При этом, как и в стихотворении "Летают Валькирии…", бинарно оппозиционируемые смысловые ряды имеют скрытую семантическую соотнесенность, проявляемую здесь на фонетическом и лексико-метафорическом уровнях. Так, улей почти анаграмматически перекликается с лексемой вуаль, соотносимой, как мы доказали, с летом. Таким образом, словосочетание "снежный улей" представляет собой метафорический оксюморон, в котором соединяется начало зимы и лета.
* * *
При втором способе установления тождества в стихотворении вначале задается образ, которому автор приписывает функцию знака. Этот знаковый образ получает в смысловом развертывании текста ряд образных конкретизаций, обретающих статус означаемого. Причем, как правило, сигнификаты-означаемые нередко предстают в сложном образном "разветвлении", и их семантика сводится к исходному означающему – как образные варианты к инварианту. И тогда означающее предстает в статусе контекстуального символа, символические значения которого синтагматически развернуты в наличном тексте.

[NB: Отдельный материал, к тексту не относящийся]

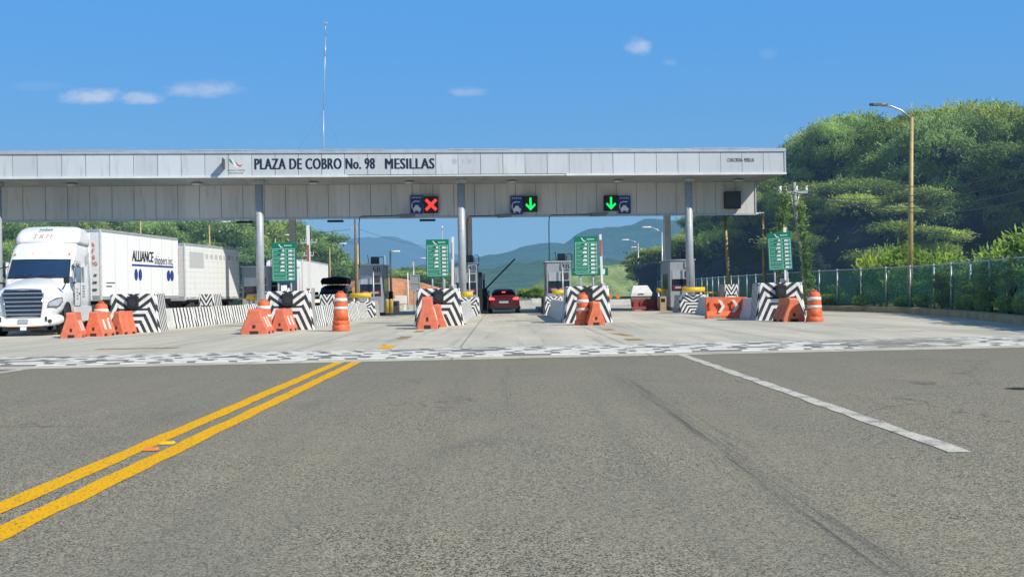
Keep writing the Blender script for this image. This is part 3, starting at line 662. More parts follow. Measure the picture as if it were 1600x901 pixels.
guard(1066, 1101, 452.5, 57.4, 'yellow guard pipe in front of the rightmost booth')
guard(1100, 1129, 457.3, 60, 'thin long yellow bar right of the rightmost booth', 0.05)
# ------------------------------------------------------------------ booths
def booth(px0, px1, D, num, label, gear=True, tall=2.68):
    x0 = xat(px0, D); x1 = xat(px1, D); W = x1-x0; t = thing('toll_booth', label, 'toll booth', (x0, D, 0.2), 0, 'toll booths under the canopy')
    mb = MB(); mb.bbox(0, W, 0, 3.6, 0, tall, 0.03); mb.build('wall', M['booth'], t)
    mb = MB(); mb.box(-0.06, W+0.06, -0.06, 3.66, tall, tall+0.07); mb.build('roof', M['alu'], t)
    for (a, b, z0, z1) in ((.10, .58, 1.62, 2.12),):
        mb = MB(); mb.box(W*a, W*b, -0.03, -0.005, z0, z1); w_ = mb.build('notice_panel', M['alu'], t)
    mb = MB(); mb.box(W*.08, W*.95, -0.02, -0.004, 0.95, 1.62); mb.build('window', M['glass'], t)
    mb = MB(); mb.box(W*.10, W*.93, -0.05, -0.022, 1.0, 1.27); mb.build('maroon_strip', M['maroon'], t)
    mb = MB(); mb.box(W*.2, W*.86, -0.058, -0.052, 1.08, 1.19); mb.build('counter_notice', plain('pale_notice', (0.42,0.36,0.40)), t)
    mb = MB(); mb.box(W*.62, W*.92, -0.04, -0.005, 1.72, 2.08); mb.build('lane_sign', M['dark_metal'], t)
    for s_, xx in ((1, W+.003), (-1, -.003)):
        mb = MB(); mb.box(min(xx, xx+s_*.02), max(xx, xx+s_*.02), 0.9, 2.6, 1.05, 1.95); mb.build('window', M['glass'], t)
        mb = MB(); mb.box(min(xx, xx+s_*.015), max(xx, xx+s_*.015), 2.75, 3.4, 0.05, 2.0); mb.build('door', M['alu'], t)
    mb = MB(); mb.box(W*.60, W*.99, -0.07, -0.008, 2.26, 2.62); pl = mb.build('number_plate', M['booth'], t)
    if num: text('number', num, M['navy'], t, W*.63, W*.96, 2.30, 2.58, -0.078, bold=0.008)
    mb = MB(); mb.cyl((W*.66, -.25, -0.1), 0.045, 2.5, n=8); mb.build('post', M['alu'], t)
    if gear:
        mb = MB(); mb.bbox(W*.5, W*.82, .4, .9, tall+.07, tall+.5, .03); mb.build('air_conditioner', M['dark_metal'], t)
        mb = MB(); mb.tube([(W*.86,.3,tall+.07),(W*.86,.3,tall+.35),(W*.9,.3,tall+.48),(W*1.02,.3,tall+.48),(W*1.08,.3,tall+.38),(W*1.08,.3,tall+.07)], .025, 6); mb.tube([(W*.45,.3,tall+.07),(W*.38,.3,tall+.6)], .02, 5); mb.build('pipe', M['dark_metal'], t)
    return t
booth(378, 419, 61.5, None, 'leftmost toll booth, half hidden behind the round column')
booth(560, 597, 61.5, '5B', 'grey toll booth numbered 5B')
booth(710, 746, 61.5, '4B', 'grey toll booth numbered 4B behind a round column')
booth(854, 892, 61.5, '3B', 'grey toll booth numbered 3B')
booth(1047, 1086, 62.5, None, 'rightmost toll booth in sunlight behind a round column')
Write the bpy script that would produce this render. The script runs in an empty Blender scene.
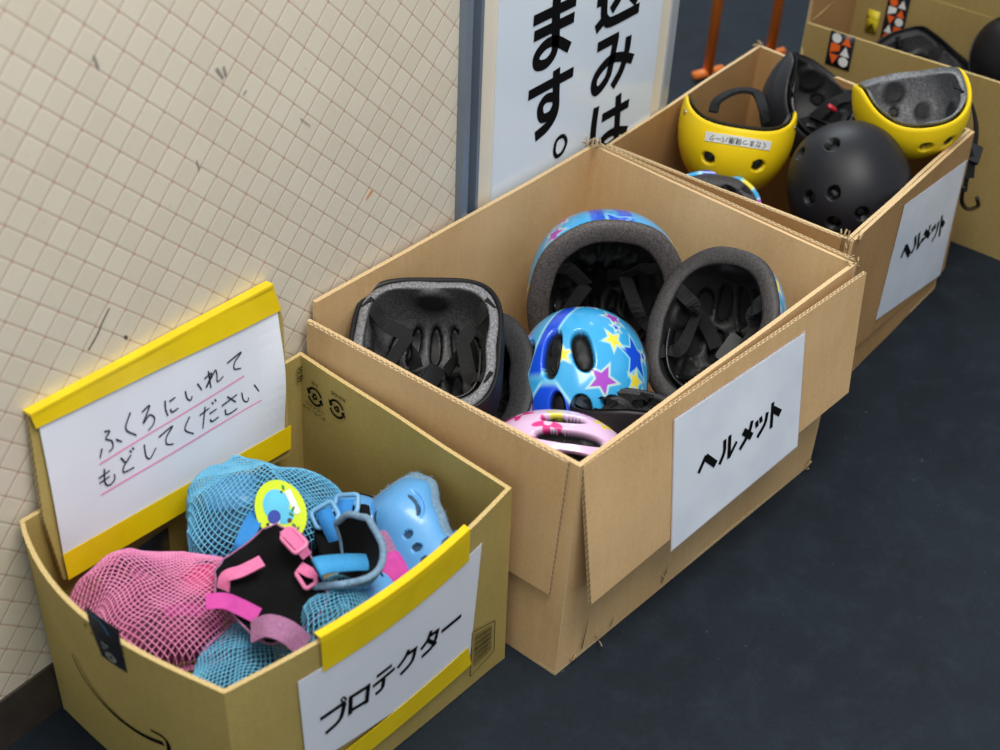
import bpy, bmesh, math, random
import numpy as np
from mathutils import Vector, Matrix
random.seed(7)
S = bpy.context.scene
COL = S.collection
PI = math.pi

# ------------------------------------------------------------------ helpers
def lin(c):
    return tuple((x/12.92 if x <= .04045 else ((x+.055)/1.055)**2.4) for x in (v/255. for v in c))

def V(p): return Vector(p)

def tag(o, label=None, cat=None, group=None, kind=None):
    if label: o['label'] = label
    if cat: o['category'] = cat
    if group: o['group'] = group
    if kind: o['kind'] = kind
    return o

def thing(name, label, cat, loc=(0, 0, 0), group=None, rot=None):
    o = bpy.data.objects.new(name, None)
    COL.objects.link(o)
    o.empty_display_size = .03
    if rot is not None:
        o.matrix_world = Matrix.Translation(V(loc)) @ rot.to_4x4()
    else:
        o.location = loc
    return tag(o, label, cat, group)

def obj(name, bm, mats, parent=None, smooth=True, label=None, world=False):
    me = bpy.data.meshes.new(name)
    bm.to_mesh(me); bm.free()
    for m in (mats if isinstance(mats, (list, tuple)) else [mats]): me.materials.append(m)
    if smooth:
        for p in me.polygons: p.use_smooth = True
    o = bpy.data.objects.new(name, me)
    COL.objects.link(o)
    if parent is not None:
        o.parent = parent
        if world: o.matrix_parent_inverse = world_inv(parent)
    if label: o['label'] = label
    return o

def world_mat(o):
    m = o.matrix_basis.copy()
    p = o.parent
    if p is not None: m = world_mat(p) @ o.matrix_parent_inverse @ m
    return m
def world_inv(o): return world_mat(o).inverted()

def axes(z, x):
    z = V(z).normalized(); x = V(x); x = (x - z*x.dot(z)).normalized()
    y = z.cross(x)
    return Matrix((x, y, z)).transposed()

# ------------------------------------------------------------------ materials
MATS = {}
def nodes_of(m):
    m.use_nodes = True
    return m.node_tree.nodes, m.node_tree.links, m.node_tree.nodes['Principled BSDF']

def mat(name, c, rough=.6, c2=None, scale=30., bump=0., bscale=None, metal=0., spec=.5, alpha=1., coat=0., sheen=0., stretch=None, detail=3.):
    if name in MATS: return MATS[name]
    m = bpy.data.materials.new(name); n, l, b = nodes_of(m)
    b.inputs['Roughness'].default_value = rough
    b.inputs['Metallic'].default_value = metal
    b.inputs['Specular IOR Level'].default_value = spec
    b.inputs['Alpha'].default_value = alpha
    b.inputs['Coat Weight'].default_value = coat
    b.inputs['Coat Roughness'].default_value = .08
    if sheen:
        b.inputs['Sheen Weight'].default_value = sheen
    A = lin(c); B = lin(c2 if c2 else tuple(v*.9 for v in c))
    tc = n.new('ShaderNodeTexCoord'); src = tc.outputs['Object']
    if stretch:
        mp = n.new('ShaderNodeMapping'); mp.inputs['Scale'].default_value = stretch
        l.new(src, mp.inputs['Vector']); src = mp.outputs['Vector']
    nz = n.new('ShaderNodeTexNoise'); nz.inputs['Scale'].default_value = scale; nz.inputs['Detail'].default_value = detail
    l.new(src, nz.inputs['Vector'])
    r = n.new('ShaderNodeValToRGB')
    r.color_ramp.elements[0].position = .3; r.color_ramp.elements[1].position = .7
    r.color_ramp.elements[0].color = (*A, 1); r.color_ramp.elements[1].color = (*B, 1)
    l.new(nz.outputs['Fac'], r.inputs['Fac']); l.new(r.outputs['Color'], b.inputs['Base Color'])
    if bump:
        nb = n.new('ShaderNodeTexNoise'); nb.inputs['Scale'].default_value = bscale or scale*3; nb.inputs['Detail'].default_value = 4
        l.new(src, nb.inputs['Vector'])
        bp = n.new('ShaderNodeBump'); bp.inputs['Strength'].default_value = bump; bp.inputs['Distance'].default_value = .002
        l.new(nb.outputs['Fac'], bp.inputs['Height']); l.new(bp.outputs['Normal'], b.inputs['Normal'])
    MATS[name] = m
    return m

def attr_mat(name, rough, speck=0., coat=0., bump=0., spec=.5):
    if name in MATS: return MATS[name]
    m = bpy.data.materials.new(name); n, l, b = nodes_of(m)
    at = n.new('ShaderNodeAttribute'); at.attribute_name = 'Col'
    b.inputs['Roughness'].default_value = rough
    b.inputs['Specular IOR Level'].default_value = spec
    b.inputs['Coat Roughness'].default_value = .1
    if coat:
        bw = n.new('ShaderNodeRGBToBW'); l.new(at.outputs['Color'], bw.inputs['Color'])
        mr = n.new('ShaderNodeMapRange'); mr.inputs['From Min'].default_value = .004; mr.inputs['From Max'].default_value = .012; mr.inputs['To Max'].default_value = coat
        l.new(bw.outputs['Val'], mr.inputs['Value']); l.new(mr.outputs['Result'], b.inputs['Coat Weight'])
        mq = n.new('ShaderNodeMapRange'); mq.inputs['From Min'].default_value = .004; mq.inputs['From Max'].default_value = .012; mq.inputs['To Min'].default_value = .95; mq.inputs['To Max'].default_value = rough
        l.new(bw.outputs['Val'], mq.inputs['Value']); l.new(mq.outputs['Result'], b.inputs['Roughness'])
    tc = n.new('ShaderNodeTexCoord')
    nz = n.new('ShaderNodeTexNoise'); nz.inputs['Scale'].default_value = 420 if speck else 25; nz.inputs['Detail'].default_value = 2
    l.new(tc.outputs['Object'], nz.inputs['Vector'])
    mx = n.new('ShaderNodeMix'); mx.data_type = 'RGBA'; mx.blend_type = 'MULTIPLY'; mx.inputs['Factor'].default_value = 1.
    r = n.new('ShaderNodeValToRGB'); r.color_ramp.elements[0].position = .35; r.color_ramp.elements[1].position = .68
    lo = 1. - (speck if speck else .06); hi = 1. + speck*2.2
    r.color_ramp.elements[0].color = (lo, lo, lo, 1); r.color_ramp.elements[1].color = (hi, hi, hi*1.02, 1)
    l.new(nz.outputs['Fac'], r.inputs['Fac'])
    l.new(at.outputs['Color'], mx.inputs['A']); l.new(r.outputs['Color'], mx.inputs['B'])
    l.new(mx.outputs['Result'], b.inputs['Base Color'])
    if bump:
        bp = n.new('ShaderNodeBump'); bp.inputs['Strength'].default_value = bump; bp.inputs['Distance'].default_value = .001
        l.new(nz.outputs['Fac'], bp.inputs['Height']); l.new(bp.outputs['Normal'], b.inputs['Normal'])
    MATS[name] = m
    return m

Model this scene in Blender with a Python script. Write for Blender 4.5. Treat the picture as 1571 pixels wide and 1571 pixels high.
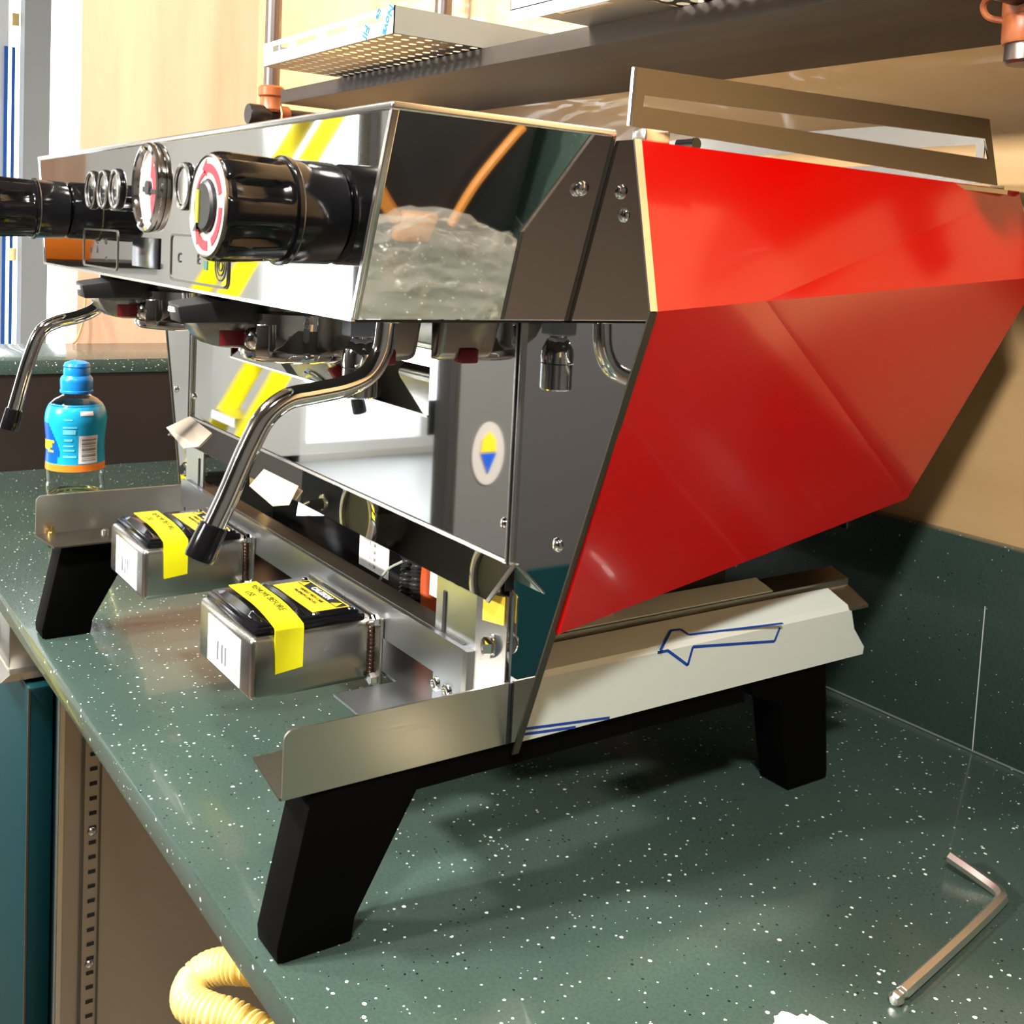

По такому принципу построены следующие стихотворения: "Домби и сын", "Посох мой, моя свобода…", "Раковина", "Паденье – неизменный спутник страха", "Золотой", "Сестры – тяжесть и нежность…". Для иллюстрации данного тезиса обратимся к стихотворению "Домби и сын" (1913):
Когда, пронзительнее свиста,
Я слышу английский язык -
Я вижу Оливера Твиста
Над кипами конторских книг.
У Чарльза Диккенса спросите,
Что было в Лондоне тогда:
Контора Домби в старом Сити
И Темзы желтая вода.
Дожди и слезы. Белокурый
И нежный мальчик Домби-сын;
Веселых клерков каламбуры
Не понимает он один.
В конторе сломанные стулья;
На шиллинги и пенсы счет;
Как пчелы, вылетев из улья,
Роятся цифры круглый год.
А грязных адвокатов жало
Работает в табачной мгле -
И вот, как старая мочала,
Банкрот болтается в петле.
На стороне врагов законы:
Ему ничем нельзя помочь!
И клетчатые панталоны,
Рыдая, обнимает дочь.
(1, 92)
Словосочетание "английский язык", соотносясь с фонетическими характеристиками конкретного языка ("пронзительнее свиста"), вовсе не должно ассоциироваться у читателя с сюжетными ситуациями романов Диккенса. Подобное соответствие читателю "навязывает" автор. Причем такое соотношение устанавливается только в этом тексте.
Совершенно ясно, что текст выступает как развернутое имя – "английский язык". В качестве денотата здесь выступает объектная ситуация – топика диккенсовских романов – "Домби и сын" и "Приключения Оливера Твиста". При этом герой второго романа включен в контекст стихотворения, казалось бы, совершенно не мотивированно, более того, автор допускает смысловые искажения в реконструкции сюжетной ситуации, вызывая недоумения комментаторов (Оливер Твист, как известно, никогда не работал в конторе).
Думается, что эта смысловая неточность носит глубоко знаковый характер и объясняется следующим. Во-первых, "звуковое тело" имени героя романа является для Мандельштама квинтэссенцией "звучащей и говорящей плоти" английского языка (знаменательно, что это именное словосочетание действительно содержит специфические звуки английского языка, отсутствующие в других языках). Во-вторых, Мандельштам как бы склеивает сюжетные ситуации нескольких романов, дабы создать смысловой инвариант диккенсовской прозы, передающей дух английского языка. Очевидно, именно Диккенсу Мандельштам приписывает статус хранителя плоти языка британцев, по аналогии с тем, как произведения Пушкина считаются неким соборным воплощением русского языка.
Итак, в контексте стихотворения, имя собственное, имеющее только денотат, приобретает концепт, то есть совокупность смысловых признаков, соотносимых со знаковым именем – "английский язык". То же самое можно сказать и о трансформации названия другого диккенсовского романа – "Домби и сын" – давшего заглавие стихотворению.
Стихотворение "Золотой" также построено по принципу установления семантического тождества вещного символа ("золотой") и сюжетной ситуации, в которой реализуются семантические потенциальные значения, заложенные в ключевом образе. Обратим внимание, что в процессе смыслового развертывания текста золотой также становится двуипостасным: это и золотые звезды, и одновременно – деньги, что инспирирует семантику смысловых замен, разменивания высоких ценностей и т. д.